*STATED TASK*: Reproduce every line in the listing that contains the word "extends".

*DATA PROVIDED*:
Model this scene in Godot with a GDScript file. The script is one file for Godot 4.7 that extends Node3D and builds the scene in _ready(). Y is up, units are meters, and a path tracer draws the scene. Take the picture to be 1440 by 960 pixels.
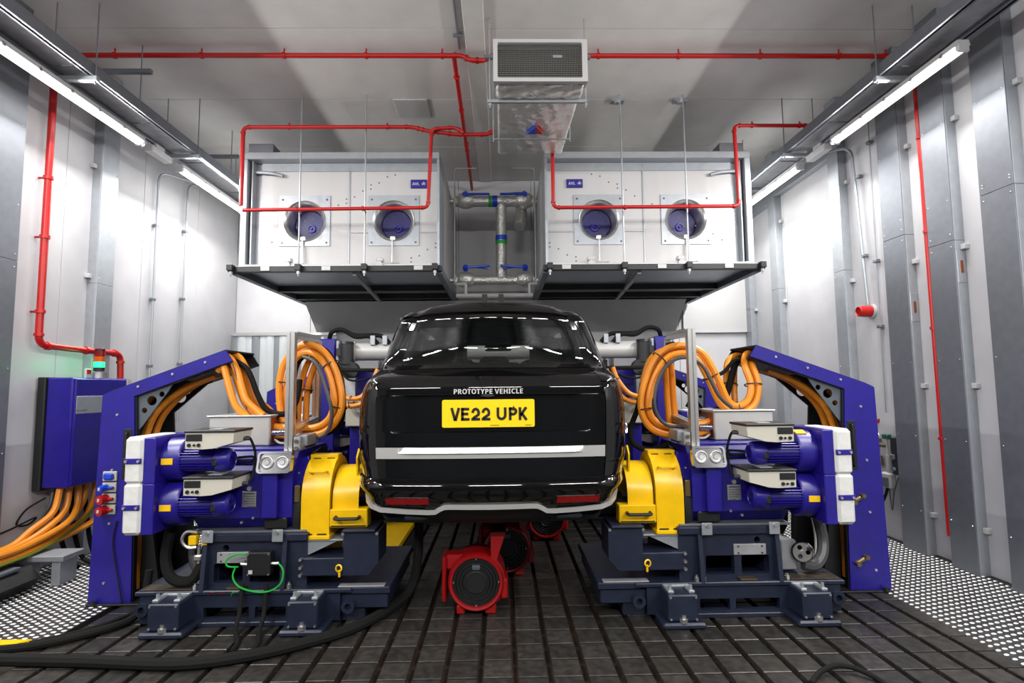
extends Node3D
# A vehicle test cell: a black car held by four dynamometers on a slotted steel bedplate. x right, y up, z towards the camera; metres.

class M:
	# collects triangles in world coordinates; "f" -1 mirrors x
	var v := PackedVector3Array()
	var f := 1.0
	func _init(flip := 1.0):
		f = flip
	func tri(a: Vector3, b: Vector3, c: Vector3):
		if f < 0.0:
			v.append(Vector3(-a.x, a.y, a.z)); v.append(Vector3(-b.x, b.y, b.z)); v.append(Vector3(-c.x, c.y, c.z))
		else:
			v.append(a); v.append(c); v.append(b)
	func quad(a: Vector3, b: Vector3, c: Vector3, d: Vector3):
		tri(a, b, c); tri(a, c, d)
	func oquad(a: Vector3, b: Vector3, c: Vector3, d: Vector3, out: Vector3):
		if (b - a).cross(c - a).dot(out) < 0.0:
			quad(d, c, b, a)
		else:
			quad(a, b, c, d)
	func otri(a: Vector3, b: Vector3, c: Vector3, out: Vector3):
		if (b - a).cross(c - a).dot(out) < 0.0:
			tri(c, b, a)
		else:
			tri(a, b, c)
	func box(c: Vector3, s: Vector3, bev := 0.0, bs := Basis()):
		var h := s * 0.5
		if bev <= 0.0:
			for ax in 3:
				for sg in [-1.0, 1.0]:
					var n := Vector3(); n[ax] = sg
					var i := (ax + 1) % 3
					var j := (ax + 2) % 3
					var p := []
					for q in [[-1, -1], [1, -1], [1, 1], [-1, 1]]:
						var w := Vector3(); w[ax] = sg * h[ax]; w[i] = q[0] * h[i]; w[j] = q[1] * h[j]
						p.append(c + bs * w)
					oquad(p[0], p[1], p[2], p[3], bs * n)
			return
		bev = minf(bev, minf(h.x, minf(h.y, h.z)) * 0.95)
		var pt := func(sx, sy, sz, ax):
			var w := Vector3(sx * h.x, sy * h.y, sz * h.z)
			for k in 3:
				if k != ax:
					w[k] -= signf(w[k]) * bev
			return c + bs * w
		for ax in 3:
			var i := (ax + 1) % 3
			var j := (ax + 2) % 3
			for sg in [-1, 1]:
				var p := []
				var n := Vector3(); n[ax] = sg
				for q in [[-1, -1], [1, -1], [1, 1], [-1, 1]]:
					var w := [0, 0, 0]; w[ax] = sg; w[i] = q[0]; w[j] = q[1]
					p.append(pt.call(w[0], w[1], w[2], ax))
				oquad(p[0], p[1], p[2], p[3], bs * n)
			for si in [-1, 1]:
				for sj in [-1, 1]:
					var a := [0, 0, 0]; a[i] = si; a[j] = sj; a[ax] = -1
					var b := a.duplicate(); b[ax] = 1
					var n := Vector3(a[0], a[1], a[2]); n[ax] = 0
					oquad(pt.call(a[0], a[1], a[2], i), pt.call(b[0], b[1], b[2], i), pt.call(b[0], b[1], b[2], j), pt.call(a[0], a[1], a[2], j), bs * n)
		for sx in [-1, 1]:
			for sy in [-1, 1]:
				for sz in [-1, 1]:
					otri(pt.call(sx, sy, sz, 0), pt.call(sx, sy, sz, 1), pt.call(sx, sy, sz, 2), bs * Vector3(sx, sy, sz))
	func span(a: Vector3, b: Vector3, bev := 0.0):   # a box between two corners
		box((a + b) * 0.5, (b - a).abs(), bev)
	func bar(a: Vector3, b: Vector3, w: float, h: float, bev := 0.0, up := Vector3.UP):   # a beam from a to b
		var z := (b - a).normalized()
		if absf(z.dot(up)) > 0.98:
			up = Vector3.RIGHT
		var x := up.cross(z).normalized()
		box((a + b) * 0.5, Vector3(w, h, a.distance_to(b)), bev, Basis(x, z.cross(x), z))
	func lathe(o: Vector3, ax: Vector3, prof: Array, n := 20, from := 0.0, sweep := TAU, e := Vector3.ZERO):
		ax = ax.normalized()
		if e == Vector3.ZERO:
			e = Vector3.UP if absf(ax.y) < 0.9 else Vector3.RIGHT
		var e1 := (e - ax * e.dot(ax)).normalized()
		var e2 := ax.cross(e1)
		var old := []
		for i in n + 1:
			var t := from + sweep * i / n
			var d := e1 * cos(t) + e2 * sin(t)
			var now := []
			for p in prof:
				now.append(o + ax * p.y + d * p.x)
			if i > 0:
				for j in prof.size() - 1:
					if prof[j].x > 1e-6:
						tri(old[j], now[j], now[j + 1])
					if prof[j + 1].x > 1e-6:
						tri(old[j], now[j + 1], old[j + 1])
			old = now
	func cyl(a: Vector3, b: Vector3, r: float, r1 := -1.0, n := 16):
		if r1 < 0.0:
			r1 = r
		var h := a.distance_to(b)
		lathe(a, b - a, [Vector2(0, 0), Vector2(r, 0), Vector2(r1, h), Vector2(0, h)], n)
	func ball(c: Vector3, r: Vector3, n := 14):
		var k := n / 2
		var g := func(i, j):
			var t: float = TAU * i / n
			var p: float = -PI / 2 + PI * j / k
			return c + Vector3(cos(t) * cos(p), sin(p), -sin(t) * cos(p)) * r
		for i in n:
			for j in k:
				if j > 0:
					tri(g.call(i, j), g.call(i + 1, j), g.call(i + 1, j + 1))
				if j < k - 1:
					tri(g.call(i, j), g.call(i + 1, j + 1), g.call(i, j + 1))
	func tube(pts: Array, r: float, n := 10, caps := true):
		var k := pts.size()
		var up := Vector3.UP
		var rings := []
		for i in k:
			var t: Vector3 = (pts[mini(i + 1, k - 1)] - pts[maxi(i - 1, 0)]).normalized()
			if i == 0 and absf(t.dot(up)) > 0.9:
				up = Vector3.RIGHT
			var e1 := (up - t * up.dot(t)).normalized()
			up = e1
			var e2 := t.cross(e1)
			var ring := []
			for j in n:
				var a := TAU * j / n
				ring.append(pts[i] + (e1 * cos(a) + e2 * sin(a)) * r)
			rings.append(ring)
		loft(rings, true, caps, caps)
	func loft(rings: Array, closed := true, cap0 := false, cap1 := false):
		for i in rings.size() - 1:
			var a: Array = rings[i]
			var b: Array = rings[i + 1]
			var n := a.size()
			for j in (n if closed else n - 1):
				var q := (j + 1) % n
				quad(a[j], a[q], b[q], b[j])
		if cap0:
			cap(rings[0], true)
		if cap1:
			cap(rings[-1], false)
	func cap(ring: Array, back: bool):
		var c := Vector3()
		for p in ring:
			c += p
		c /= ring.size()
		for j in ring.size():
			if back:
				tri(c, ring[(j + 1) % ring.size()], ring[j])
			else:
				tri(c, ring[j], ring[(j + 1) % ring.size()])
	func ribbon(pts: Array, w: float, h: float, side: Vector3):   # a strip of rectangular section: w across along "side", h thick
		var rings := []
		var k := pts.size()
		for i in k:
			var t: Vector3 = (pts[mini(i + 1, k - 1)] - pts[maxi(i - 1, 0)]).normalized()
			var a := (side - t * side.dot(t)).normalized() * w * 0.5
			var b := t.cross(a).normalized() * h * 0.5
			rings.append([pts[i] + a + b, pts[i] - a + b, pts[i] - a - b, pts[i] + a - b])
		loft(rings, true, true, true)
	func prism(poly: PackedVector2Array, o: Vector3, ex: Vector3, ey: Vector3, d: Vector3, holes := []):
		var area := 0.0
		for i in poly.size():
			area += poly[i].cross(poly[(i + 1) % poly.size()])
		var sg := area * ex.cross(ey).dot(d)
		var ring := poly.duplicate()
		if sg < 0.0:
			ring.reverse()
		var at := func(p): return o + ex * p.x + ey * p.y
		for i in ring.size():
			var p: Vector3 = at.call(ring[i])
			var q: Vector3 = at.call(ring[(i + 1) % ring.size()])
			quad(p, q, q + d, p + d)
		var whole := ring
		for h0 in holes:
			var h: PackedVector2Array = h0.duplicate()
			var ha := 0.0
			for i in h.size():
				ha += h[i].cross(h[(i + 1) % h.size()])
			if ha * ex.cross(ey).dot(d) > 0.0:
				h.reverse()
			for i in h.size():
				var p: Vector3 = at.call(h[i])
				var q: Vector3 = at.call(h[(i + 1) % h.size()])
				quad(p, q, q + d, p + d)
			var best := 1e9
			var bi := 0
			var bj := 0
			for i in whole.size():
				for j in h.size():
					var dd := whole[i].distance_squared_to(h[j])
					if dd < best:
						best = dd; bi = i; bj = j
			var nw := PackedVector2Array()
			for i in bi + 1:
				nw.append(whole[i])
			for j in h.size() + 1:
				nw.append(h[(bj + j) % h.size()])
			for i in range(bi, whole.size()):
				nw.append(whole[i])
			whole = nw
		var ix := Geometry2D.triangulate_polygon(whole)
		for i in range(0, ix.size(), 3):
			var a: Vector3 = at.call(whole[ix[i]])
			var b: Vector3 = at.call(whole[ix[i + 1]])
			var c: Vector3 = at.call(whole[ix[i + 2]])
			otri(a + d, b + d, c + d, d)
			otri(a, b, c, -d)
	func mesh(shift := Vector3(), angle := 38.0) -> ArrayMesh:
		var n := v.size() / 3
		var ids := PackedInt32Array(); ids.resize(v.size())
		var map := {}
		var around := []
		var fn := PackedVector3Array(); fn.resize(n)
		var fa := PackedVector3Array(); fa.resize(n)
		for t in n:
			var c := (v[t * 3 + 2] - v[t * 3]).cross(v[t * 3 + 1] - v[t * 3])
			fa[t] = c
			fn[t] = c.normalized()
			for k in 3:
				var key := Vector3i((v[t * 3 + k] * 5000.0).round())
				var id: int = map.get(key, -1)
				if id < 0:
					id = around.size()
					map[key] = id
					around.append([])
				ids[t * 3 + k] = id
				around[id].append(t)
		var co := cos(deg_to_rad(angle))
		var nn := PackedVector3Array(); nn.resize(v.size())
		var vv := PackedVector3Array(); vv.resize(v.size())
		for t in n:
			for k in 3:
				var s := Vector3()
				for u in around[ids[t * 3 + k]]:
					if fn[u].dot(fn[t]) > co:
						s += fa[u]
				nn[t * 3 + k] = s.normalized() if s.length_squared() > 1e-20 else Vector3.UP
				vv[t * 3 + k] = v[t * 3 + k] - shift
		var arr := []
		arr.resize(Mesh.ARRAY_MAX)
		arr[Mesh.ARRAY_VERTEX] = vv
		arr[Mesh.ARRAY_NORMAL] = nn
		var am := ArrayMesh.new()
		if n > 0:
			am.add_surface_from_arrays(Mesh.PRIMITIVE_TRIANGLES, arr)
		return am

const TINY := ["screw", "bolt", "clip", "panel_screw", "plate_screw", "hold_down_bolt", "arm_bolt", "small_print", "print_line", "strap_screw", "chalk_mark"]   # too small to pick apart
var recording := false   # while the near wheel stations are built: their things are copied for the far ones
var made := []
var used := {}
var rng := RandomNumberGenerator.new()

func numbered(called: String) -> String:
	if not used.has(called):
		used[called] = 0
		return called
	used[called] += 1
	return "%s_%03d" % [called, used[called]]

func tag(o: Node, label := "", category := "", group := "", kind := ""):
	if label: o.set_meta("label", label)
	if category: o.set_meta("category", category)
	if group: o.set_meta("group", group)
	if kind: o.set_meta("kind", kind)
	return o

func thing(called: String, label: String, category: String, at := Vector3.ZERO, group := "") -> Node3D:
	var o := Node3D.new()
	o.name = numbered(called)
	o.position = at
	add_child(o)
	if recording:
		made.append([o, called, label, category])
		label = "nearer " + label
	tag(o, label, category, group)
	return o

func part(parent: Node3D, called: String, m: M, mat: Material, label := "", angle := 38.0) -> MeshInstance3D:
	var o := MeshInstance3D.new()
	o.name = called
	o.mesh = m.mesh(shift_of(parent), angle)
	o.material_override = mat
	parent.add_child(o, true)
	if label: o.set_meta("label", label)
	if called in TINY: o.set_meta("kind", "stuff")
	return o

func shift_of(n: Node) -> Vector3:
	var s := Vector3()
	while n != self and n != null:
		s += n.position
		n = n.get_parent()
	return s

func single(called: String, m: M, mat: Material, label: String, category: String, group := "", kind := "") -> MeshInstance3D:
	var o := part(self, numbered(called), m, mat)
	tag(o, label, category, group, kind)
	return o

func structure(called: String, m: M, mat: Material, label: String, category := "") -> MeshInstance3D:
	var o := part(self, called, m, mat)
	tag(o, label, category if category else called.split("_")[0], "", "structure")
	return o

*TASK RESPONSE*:
Model this scene in Godot with a GDScript file. The script is one file for Godot 4.7 that extends Node3D and builds the scene in _ready(). Y is up, units are meters, and a path tracer draws the scene. Take the picture to be 1440 by 960 pixels.
extends Node3D